## SHORT TASK
Give back the exact lines spanning from the line with "Generate a Blender" to the line with "from mathutils.geometry import", with both of those lines included and no others.

* start RECORDS SUPPLIED *

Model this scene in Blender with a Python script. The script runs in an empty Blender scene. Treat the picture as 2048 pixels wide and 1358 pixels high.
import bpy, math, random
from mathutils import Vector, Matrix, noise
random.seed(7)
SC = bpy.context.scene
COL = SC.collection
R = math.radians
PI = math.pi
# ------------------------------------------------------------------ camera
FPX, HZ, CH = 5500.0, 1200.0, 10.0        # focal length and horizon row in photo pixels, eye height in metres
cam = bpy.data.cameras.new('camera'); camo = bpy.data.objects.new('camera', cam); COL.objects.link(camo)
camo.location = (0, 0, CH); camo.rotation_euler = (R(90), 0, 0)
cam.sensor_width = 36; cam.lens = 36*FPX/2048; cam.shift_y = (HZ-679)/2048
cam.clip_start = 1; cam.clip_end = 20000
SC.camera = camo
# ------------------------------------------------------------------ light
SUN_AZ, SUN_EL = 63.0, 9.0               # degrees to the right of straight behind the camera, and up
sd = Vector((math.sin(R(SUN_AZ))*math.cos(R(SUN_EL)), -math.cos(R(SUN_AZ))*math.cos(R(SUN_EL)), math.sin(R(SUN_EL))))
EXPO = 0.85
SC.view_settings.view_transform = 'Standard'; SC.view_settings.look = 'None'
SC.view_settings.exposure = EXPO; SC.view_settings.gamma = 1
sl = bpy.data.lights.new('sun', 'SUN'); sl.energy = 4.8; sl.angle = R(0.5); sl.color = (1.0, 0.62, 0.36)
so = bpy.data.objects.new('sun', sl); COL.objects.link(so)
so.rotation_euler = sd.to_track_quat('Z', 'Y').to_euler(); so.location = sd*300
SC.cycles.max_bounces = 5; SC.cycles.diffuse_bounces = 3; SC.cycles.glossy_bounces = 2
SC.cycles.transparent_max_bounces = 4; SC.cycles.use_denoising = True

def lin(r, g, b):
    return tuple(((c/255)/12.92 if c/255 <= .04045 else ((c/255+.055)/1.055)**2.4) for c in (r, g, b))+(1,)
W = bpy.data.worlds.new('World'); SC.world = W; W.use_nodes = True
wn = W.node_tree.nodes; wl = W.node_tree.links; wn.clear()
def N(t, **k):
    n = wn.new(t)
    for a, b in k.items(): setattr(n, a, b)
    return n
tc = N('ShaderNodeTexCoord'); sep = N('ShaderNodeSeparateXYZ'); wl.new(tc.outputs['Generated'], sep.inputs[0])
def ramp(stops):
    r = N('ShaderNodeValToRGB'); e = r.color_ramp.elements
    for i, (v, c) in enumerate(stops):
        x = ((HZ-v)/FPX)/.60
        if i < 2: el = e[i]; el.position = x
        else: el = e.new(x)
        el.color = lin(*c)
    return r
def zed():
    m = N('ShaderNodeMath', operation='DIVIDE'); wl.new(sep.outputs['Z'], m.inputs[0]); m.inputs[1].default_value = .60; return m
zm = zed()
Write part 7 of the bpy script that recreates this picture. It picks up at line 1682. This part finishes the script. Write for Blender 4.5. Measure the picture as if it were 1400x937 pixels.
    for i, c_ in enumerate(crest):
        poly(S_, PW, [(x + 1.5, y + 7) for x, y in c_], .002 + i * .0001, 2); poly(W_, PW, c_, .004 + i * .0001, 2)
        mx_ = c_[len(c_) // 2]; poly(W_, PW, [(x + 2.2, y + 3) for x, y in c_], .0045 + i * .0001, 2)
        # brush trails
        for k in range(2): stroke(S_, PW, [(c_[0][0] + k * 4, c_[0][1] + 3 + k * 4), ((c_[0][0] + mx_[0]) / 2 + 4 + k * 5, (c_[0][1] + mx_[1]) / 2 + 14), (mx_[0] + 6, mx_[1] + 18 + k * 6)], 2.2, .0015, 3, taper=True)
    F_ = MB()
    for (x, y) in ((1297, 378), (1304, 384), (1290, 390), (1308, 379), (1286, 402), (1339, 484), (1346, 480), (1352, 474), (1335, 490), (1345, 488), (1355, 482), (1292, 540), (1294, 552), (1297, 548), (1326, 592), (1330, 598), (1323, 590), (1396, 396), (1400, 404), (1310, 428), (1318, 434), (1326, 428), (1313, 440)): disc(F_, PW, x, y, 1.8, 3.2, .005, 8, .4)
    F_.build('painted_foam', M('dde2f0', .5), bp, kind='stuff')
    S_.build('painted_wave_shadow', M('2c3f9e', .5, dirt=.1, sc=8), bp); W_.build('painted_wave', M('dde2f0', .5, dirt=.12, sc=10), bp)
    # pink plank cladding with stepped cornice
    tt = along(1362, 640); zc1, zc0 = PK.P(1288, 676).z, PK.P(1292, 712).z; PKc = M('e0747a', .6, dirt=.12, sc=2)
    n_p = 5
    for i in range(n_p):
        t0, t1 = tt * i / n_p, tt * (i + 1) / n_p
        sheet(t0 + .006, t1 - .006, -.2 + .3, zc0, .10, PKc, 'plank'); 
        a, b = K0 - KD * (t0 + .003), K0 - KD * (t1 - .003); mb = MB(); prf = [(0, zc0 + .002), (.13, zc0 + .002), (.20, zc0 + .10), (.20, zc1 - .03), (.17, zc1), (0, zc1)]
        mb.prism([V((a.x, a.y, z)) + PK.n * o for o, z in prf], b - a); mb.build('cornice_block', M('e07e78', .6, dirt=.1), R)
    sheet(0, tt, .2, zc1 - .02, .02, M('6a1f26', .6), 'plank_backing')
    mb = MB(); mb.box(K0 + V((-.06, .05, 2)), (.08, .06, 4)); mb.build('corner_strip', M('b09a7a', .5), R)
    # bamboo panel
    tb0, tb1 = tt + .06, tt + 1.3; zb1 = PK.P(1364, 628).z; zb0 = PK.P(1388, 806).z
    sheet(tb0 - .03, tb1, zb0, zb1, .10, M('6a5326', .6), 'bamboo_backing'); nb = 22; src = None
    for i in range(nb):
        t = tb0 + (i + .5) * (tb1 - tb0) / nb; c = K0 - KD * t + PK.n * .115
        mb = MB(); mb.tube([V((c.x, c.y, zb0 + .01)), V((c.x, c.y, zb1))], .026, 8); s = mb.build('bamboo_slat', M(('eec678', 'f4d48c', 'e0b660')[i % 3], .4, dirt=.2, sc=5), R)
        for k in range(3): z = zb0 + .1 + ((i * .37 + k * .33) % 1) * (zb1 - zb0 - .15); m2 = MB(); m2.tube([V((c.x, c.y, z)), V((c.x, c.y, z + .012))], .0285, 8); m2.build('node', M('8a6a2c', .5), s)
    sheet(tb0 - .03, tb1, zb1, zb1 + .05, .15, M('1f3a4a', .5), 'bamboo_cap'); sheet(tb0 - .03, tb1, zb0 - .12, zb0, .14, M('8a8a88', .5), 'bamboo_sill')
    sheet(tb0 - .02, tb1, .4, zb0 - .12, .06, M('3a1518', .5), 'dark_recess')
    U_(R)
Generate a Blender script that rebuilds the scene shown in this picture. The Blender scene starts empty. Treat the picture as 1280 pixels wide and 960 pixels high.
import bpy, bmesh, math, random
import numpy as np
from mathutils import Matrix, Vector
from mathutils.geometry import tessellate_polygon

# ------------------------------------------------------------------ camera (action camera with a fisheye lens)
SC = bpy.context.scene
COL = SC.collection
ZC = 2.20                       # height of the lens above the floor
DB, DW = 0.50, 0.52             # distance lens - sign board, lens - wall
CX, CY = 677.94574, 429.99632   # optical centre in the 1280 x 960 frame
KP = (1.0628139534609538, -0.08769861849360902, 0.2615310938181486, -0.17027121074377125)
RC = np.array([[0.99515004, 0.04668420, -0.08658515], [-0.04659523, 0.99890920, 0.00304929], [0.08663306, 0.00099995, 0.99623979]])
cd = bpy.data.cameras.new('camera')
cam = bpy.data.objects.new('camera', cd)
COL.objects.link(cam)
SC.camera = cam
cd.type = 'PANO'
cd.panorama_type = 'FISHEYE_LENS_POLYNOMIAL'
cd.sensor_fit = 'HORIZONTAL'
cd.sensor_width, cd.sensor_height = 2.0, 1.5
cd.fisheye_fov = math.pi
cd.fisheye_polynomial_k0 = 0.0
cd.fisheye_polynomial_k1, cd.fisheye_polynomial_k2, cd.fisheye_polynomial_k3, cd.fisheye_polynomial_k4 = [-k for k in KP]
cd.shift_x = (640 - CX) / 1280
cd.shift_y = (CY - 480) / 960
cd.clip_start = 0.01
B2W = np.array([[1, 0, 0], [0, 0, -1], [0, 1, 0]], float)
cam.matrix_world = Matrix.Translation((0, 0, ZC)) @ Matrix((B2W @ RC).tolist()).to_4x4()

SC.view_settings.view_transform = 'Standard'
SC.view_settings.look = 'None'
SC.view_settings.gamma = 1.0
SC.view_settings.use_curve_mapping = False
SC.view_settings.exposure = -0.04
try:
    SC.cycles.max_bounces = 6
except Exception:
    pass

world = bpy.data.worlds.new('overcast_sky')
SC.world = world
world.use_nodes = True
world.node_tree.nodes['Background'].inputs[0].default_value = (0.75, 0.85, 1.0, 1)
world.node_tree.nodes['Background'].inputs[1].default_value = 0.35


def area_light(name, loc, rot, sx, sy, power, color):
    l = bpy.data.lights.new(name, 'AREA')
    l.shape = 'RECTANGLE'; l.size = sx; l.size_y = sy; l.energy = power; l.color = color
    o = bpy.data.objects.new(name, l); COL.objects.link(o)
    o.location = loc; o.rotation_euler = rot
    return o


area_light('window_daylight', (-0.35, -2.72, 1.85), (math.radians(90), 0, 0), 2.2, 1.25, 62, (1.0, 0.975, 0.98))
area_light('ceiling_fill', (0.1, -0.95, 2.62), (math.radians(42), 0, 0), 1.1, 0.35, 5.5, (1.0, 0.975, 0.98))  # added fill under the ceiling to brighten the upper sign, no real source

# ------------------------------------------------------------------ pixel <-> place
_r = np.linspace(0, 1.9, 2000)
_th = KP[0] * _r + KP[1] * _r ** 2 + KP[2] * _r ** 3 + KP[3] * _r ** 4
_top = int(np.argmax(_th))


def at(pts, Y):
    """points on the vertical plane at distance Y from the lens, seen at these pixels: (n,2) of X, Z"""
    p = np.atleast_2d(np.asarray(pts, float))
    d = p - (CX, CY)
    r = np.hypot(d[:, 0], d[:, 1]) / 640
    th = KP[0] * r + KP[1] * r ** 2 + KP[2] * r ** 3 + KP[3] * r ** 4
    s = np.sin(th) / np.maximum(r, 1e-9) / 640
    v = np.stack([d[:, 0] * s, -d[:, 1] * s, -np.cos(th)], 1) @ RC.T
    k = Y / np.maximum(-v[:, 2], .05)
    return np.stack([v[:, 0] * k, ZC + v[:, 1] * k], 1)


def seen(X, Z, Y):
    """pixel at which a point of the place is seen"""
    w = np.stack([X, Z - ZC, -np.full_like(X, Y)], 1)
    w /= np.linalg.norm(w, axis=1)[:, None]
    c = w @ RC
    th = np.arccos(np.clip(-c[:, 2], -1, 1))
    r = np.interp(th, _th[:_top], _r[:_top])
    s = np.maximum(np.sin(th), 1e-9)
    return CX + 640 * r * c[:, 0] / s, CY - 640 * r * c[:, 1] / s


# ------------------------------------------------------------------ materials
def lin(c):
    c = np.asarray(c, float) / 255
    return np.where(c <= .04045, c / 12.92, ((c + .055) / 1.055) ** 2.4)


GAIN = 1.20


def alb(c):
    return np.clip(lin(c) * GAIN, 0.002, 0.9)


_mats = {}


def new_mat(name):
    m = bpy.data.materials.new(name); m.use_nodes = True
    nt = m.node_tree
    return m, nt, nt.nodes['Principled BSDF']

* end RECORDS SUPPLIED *

## OUTPUT FOR THIS EXERCISE
Generate a Blender script that rebuilds the scene shown in this picture. The Blender scene starts empty. Treat the picture as 1280 pixels wide and 960 pixels high.
import bpy, bmesh, math, random
import numpy as np
from mathutils import Matrix, Vector
from mathutils.geometry import tessellate_polygon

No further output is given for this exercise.